Responding to one of my posts on empire, James Poulos reasonably observed that there are many urban centers that absorb and concentrate Middle America’s intellectual and social capital and it is not the political center, Washington, that does this. That is largely true, but it also makes it that much more clear that focusing conservative efforts on the political center, while making few or no efforts to counteract centralizing and consolidating tendencies in the rest of the country, is rather futile if the goal is anything other than contesting for control over the central state as it exists. At the same time, to the extent that Middle Americans are sending any of their remaining most-talented people to Washington I submit that their time would be more productively spent back home.
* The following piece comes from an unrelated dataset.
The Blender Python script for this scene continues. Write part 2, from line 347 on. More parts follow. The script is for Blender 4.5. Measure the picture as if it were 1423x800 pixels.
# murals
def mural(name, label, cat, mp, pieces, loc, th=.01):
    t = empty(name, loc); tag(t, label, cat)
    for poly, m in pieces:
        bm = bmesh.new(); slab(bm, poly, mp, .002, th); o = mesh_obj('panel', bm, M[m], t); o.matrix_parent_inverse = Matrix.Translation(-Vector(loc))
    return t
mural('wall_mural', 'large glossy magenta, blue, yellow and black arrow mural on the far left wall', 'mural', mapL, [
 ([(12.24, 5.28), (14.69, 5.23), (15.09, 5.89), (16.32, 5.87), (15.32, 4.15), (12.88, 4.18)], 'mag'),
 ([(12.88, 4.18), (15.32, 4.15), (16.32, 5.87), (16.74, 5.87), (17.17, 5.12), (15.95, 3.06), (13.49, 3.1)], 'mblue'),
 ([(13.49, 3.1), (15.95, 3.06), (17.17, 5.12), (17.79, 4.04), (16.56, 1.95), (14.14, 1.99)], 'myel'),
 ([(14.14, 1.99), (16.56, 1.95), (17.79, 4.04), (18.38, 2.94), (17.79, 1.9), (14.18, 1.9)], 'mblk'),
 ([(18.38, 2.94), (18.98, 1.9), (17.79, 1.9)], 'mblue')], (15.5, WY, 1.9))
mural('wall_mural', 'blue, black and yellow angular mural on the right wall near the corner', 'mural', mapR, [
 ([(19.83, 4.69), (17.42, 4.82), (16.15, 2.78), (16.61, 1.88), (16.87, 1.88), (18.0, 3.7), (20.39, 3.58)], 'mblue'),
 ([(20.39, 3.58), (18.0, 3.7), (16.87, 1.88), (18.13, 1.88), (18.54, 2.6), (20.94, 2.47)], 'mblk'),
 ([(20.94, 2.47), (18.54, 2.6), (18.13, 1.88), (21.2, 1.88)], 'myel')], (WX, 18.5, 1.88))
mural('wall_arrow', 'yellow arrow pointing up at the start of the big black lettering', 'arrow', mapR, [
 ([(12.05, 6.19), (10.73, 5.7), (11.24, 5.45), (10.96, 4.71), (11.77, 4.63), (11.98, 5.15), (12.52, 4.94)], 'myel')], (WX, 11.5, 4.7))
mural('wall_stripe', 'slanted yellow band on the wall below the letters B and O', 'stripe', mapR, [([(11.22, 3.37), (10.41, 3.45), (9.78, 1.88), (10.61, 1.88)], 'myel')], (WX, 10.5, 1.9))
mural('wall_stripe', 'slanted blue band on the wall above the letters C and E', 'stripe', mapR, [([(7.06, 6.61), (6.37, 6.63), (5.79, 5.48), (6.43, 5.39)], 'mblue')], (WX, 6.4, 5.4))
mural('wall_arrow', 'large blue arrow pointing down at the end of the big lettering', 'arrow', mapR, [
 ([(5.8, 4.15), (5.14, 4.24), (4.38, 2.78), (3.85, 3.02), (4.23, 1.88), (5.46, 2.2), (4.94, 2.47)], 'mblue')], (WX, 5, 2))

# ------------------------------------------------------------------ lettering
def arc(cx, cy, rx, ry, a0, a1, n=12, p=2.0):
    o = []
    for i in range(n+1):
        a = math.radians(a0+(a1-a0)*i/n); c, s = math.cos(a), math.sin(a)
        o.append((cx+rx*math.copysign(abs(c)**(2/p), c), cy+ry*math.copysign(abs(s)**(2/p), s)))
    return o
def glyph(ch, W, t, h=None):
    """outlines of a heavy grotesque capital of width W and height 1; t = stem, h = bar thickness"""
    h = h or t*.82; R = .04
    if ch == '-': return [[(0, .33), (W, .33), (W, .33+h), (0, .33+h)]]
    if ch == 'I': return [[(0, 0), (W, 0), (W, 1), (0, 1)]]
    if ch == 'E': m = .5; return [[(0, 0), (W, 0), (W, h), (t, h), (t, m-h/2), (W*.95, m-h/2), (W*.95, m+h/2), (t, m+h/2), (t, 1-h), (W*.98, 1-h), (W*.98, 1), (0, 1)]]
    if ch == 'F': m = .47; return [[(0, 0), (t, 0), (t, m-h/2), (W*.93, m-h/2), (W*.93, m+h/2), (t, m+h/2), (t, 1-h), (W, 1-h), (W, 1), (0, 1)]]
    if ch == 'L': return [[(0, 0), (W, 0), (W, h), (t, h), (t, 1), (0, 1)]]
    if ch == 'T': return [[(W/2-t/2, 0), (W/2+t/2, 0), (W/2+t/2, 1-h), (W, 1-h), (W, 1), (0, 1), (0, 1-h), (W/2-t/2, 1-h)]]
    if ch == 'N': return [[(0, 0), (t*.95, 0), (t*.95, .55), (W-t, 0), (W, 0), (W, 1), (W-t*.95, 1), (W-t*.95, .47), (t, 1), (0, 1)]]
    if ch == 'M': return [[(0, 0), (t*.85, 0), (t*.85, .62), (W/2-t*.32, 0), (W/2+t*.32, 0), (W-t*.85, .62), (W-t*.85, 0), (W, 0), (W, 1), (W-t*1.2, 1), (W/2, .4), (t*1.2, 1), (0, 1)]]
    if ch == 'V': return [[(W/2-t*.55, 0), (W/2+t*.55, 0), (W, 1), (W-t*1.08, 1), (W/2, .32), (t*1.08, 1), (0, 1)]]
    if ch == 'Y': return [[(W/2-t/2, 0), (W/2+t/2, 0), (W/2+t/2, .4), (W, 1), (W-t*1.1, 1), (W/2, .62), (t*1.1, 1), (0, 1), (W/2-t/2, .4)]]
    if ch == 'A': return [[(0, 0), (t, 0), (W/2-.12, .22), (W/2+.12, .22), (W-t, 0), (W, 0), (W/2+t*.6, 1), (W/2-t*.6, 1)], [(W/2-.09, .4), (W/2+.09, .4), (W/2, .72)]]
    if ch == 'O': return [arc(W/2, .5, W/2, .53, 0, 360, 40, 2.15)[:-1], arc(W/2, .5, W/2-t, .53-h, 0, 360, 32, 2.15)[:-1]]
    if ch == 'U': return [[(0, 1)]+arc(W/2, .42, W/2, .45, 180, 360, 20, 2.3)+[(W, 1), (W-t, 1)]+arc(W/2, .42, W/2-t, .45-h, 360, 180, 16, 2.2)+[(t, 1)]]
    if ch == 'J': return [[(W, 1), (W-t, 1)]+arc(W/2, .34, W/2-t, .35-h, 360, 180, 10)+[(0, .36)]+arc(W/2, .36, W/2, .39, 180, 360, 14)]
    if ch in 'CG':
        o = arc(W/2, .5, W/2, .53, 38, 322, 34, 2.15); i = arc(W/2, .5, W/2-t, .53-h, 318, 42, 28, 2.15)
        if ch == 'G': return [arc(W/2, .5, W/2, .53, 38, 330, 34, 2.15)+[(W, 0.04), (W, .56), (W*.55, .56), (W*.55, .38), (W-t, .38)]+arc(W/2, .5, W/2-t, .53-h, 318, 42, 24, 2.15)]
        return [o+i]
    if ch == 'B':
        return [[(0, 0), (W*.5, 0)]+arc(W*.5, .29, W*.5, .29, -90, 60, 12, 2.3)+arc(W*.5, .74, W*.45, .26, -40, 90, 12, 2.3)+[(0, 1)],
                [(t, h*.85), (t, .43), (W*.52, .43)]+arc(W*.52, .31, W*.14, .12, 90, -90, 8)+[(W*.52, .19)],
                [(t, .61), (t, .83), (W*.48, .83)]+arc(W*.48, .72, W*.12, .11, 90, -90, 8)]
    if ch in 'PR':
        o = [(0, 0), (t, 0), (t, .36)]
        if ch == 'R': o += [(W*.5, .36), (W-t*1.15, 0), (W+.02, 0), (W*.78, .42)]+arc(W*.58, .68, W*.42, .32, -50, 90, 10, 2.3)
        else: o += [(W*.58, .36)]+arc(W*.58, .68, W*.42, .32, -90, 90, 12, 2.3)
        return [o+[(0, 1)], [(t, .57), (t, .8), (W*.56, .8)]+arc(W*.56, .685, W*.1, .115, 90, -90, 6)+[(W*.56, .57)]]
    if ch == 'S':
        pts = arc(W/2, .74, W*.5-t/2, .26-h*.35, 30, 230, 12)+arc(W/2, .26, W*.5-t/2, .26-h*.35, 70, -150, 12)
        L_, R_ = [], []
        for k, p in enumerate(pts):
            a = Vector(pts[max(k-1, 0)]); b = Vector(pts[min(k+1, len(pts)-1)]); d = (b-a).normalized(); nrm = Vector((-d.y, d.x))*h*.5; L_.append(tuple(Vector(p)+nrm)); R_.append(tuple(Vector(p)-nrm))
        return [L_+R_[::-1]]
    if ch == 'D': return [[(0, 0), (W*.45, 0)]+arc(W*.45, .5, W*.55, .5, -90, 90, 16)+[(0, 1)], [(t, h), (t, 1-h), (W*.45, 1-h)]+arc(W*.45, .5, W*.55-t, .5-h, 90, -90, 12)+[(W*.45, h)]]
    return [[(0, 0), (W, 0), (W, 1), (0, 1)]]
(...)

One of the constants of much paleoconservative criticism of the pursuit of electoral victory is that the political path has been tried for decades and has in almost every respect failed to conserve much of anything that traditional conservatives want to conserve. Even though I enjoy political talk and strategizing as much as anyone, I find it hard to disagree with this. Part of what I proposed last year involved a practical decentralism, in which building up or shoring up local institutions and creating constituencies that then have a vested interest in devolving power take precedence over getting candidates elected who make the right noises about decentralization. Jim mentions that the agenda he describes would have been considered generic conservatism not that long ago. However, what that amounted to in practice domestically was that all of the rhetoric praising federalism and states’ rights, the demands for local control and condemnations of unfunded mandates had little or no meaningful effect, and before very long the GOP majority was offering up its own unfunded mandates with their intrusion into local and state education and doing nothing except to concentrate more power in Washington.